Where do you go after an album about the space race? If you're Public Service Broadcasting, the obvious answer is recording an album about the coal mining in the Welsh valleys. The band come to Rough Trade to host an album launch party for new LP Every Valley.
Opening with The Pit and People Will Always Need Coal, it's interesting to see how much the addition of the projected footage really adds to the songs. Recent single Progress features the disembodied vocals of Tracyanne Campbell from Camera Obscura, augmented with live vocals through vocoder.
Some bands that play in store gigs only focus on the newest album but Public Service Broadcasting drop in a few older favourites including Spitfire, from debut album Inform-Educate-Entertain. Then it's back to the new album for They Gave Me A Lamp.
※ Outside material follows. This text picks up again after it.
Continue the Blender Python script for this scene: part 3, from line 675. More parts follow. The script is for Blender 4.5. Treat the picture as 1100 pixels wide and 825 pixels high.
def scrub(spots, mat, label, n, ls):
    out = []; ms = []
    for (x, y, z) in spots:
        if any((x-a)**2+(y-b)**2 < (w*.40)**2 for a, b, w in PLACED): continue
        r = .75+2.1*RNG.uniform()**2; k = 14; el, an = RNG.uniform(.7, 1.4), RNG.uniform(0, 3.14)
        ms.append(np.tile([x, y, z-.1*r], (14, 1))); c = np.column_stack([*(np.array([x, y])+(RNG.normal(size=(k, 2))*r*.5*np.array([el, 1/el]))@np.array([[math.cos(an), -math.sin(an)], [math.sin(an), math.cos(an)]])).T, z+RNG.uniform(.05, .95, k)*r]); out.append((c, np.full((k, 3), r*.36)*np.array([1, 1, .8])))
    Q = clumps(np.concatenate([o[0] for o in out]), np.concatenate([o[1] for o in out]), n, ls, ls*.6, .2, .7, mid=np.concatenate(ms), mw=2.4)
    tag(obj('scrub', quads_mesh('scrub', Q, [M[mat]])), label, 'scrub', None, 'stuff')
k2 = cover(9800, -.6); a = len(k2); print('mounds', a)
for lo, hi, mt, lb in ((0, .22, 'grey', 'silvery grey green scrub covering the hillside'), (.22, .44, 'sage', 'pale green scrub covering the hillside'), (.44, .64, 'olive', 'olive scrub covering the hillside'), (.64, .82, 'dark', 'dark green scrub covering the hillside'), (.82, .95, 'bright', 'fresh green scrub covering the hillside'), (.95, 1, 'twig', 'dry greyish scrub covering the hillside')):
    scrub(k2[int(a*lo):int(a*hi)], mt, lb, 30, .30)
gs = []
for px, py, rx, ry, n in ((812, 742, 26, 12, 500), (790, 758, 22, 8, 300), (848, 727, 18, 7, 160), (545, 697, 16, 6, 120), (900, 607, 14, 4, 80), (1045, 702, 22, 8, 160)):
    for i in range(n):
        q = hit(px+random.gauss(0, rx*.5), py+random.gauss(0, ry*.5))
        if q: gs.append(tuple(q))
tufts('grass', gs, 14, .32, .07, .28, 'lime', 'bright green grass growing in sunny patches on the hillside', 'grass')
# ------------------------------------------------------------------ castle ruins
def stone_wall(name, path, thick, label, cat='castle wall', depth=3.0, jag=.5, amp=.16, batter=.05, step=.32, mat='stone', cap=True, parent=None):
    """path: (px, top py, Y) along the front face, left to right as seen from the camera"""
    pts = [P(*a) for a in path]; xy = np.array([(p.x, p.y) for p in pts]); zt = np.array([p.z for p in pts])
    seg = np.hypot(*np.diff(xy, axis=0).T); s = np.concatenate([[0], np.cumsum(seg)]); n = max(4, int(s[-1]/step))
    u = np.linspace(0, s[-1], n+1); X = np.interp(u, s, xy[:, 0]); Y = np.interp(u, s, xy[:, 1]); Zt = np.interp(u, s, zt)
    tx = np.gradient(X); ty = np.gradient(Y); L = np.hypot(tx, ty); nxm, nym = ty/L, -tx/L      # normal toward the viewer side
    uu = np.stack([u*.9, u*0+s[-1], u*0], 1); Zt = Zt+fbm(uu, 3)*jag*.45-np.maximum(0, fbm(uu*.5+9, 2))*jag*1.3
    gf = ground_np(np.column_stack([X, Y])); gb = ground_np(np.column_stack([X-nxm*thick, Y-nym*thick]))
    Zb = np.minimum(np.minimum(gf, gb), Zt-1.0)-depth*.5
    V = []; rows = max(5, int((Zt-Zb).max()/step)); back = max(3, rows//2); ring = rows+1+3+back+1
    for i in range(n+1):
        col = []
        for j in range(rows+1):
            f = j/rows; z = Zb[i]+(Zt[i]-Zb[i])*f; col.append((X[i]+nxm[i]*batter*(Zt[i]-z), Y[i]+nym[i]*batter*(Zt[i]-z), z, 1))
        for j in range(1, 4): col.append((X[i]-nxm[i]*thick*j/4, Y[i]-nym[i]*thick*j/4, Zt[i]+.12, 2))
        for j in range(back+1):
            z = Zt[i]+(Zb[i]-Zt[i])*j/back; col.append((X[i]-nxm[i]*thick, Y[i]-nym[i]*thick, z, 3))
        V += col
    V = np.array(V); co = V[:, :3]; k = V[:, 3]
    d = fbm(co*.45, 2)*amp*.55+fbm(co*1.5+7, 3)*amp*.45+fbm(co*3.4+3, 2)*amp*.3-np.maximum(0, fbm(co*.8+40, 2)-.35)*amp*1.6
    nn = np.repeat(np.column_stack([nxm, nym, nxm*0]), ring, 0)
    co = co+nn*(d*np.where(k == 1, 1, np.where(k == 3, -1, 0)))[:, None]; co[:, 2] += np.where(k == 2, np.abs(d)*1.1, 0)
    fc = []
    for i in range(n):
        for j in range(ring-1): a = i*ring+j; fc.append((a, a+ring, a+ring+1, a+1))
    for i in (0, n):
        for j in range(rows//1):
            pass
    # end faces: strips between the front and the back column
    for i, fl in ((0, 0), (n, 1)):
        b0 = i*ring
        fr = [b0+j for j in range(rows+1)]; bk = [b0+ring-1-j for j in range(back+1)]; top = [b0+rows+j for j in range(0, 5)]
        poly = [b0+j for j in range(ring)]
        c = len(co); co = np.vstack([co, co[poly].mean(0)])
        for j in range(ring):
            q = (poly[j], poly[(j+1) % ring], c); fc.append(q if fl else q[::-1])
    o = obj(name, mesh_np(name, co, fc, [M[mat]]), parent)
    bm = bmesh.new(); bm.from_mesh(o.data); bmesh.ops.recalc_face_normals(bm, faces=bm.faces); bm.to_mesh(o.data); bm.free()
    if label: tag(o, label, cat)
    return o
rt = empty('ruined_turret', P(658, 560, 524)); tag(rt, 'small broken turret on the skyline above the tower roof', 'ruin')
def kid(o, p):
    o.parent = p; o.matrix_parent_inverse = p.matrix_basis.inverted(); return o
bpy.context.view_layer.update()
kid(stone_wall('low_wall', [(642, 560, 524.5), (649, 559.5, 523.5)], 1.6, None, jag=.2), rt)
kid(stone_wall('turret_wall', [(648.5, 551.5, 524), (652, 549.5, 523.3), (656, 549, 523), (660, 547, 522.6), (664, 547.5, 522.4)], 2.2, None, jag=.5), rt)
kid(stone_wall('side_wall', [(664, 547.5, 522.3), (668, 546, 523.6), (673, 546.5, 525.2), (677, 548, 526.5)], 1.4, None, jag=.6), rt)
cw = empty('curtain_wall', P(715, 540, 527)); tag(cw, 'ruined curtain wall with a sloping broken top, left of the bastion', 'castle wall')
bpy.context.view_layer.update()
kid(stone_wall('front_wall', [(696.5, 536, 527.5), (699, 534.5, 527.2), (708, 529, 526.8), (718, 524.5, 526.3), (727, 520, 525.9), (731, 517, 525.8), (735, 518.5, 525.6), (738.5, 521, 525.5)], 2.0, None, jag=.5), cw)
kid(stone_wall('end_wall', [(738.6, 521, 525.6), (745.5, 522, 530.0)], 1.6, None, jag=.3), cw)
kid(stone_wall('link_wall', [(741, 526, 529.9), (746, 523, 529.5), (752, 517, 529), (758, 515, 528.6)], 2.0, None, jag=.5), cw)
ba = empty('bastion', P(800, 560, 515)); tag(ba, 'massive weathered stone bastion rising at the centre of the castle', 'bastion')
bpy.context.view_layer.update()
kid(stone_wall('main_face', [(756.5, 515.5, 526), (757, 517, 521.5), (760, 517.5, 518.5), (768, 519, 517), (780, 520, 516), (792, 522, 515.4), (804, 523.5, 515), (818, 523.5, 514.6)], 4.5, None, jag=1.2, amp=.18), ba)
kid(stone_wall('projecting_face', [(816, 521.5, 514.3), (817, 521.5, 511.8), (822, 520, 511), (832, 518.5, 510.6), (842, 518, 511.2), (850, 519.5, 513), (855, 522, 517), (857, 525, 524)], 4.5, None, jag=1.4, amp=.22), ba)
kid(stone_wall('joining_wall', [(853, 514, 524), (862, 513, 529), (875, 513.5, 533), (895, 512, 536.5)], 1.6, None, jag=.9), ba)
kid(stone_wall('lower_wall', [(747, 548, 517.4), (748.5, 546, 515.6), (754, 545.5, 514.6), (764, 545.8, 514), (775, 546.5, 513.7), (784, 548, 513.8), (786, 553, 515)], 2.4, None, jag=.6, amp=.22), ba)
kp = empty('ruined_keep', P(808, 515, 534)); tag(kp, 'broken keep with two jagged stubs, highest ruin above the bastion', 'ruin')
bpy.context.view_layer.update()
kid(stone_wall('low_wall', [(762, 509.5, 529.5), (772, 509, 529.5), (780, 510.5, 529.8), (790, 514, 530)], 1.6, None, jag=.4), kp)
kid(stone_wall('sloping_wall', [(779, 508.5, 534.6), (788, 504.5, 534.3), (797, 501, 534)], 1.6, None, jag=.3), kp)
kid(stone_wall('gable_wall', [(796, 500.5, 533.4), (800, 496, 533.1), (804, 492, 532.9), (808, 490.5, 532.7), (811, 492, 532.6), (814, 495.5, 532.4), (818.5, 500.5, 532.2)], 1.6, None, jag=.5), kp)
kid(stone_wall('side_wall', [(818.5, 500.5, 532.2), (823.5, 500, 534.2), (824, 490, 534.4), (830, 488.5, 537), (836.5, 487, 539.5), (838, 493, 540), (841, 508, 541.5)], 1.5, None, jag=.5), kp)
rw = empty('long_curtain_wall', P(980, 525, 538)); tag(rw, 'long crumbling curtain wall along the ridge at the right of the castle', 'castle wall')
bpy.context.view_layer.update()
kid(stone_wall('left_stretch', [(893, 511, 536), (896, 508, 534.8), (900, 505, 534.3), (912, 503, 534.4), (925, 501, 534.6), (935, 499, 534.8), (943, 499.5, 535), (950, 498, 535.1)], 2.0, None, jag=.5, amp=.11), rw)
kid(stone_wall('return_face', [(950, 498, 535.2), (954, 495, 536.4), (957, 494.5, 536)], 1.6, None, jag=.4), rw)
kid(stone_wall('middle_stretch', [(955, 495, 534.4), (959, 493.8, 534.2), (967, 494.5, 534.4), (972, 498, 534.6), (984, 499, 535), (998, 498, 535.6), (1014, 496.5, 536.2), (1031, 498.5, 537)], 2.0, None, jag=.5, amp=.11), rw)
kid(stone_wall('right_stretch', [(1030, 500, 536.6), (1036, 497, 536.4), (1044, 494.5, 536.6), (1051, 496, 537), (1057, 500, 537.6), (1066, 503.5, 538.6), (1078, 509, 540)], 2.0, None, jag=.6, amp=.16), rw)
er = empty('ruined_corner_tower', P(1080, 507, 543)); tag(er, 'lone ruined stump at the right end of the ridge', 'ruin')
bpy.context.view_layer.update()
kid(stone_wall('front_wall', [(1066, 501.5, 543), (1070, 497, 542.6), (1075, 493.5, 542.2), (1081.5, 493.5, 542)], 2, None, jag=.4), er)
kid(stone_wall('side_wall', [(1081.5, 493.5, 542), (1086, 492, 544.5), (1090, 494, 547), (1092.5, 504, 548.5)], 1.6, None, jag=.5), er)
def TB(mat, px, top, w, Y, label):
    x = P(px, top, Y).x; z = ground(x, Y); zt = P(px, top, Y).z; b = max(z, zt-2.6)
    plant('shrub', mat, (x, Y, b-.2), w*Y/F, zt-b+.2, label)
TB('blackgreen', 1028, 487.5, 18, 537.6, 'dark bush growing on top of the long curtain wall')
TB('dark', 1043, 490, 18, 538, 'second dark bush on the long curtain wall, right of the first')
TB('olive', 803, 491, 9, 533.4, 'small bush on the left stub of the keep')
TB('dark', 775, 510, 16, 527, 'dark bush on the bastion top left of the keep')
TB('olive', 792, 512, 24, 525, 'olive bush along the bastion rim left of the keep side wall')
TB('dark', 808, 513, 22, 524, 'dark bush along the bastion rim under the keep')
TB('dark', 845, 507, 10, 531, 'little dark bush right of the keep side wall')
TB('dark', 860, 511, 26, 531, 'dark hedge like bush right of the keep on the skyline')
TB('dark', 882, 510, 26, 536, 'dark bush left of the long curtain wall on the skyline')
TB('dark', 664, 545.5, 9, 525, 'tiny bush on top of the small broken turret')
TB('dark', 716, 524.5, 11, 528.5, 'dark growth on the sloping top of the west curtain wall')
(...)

This is followed by All Out, which is even rockier live than it is on record.
Unlike at a lot of Public Service Broadcasting gigs, frontman J Willgoose esq actually talks to the audience rather than just using his computer - although he does use it to give a "calm down" to someone continually asking for "night train" (I think he must have meant Night Mail) The band really seem to be having fun on stage, making the most of the small venue and actually being able to see the audience right up close.
They then play a couple of tracks from The Race For Space, live favourite Go! and Gagarin, which still sounds like the theme song to a Yuri Gagarin biopic where Richard Roundtree is playing the lead role. A small but perfectly formed set closes with Everest and the fans all leave clutching their signed copies of Every Valley.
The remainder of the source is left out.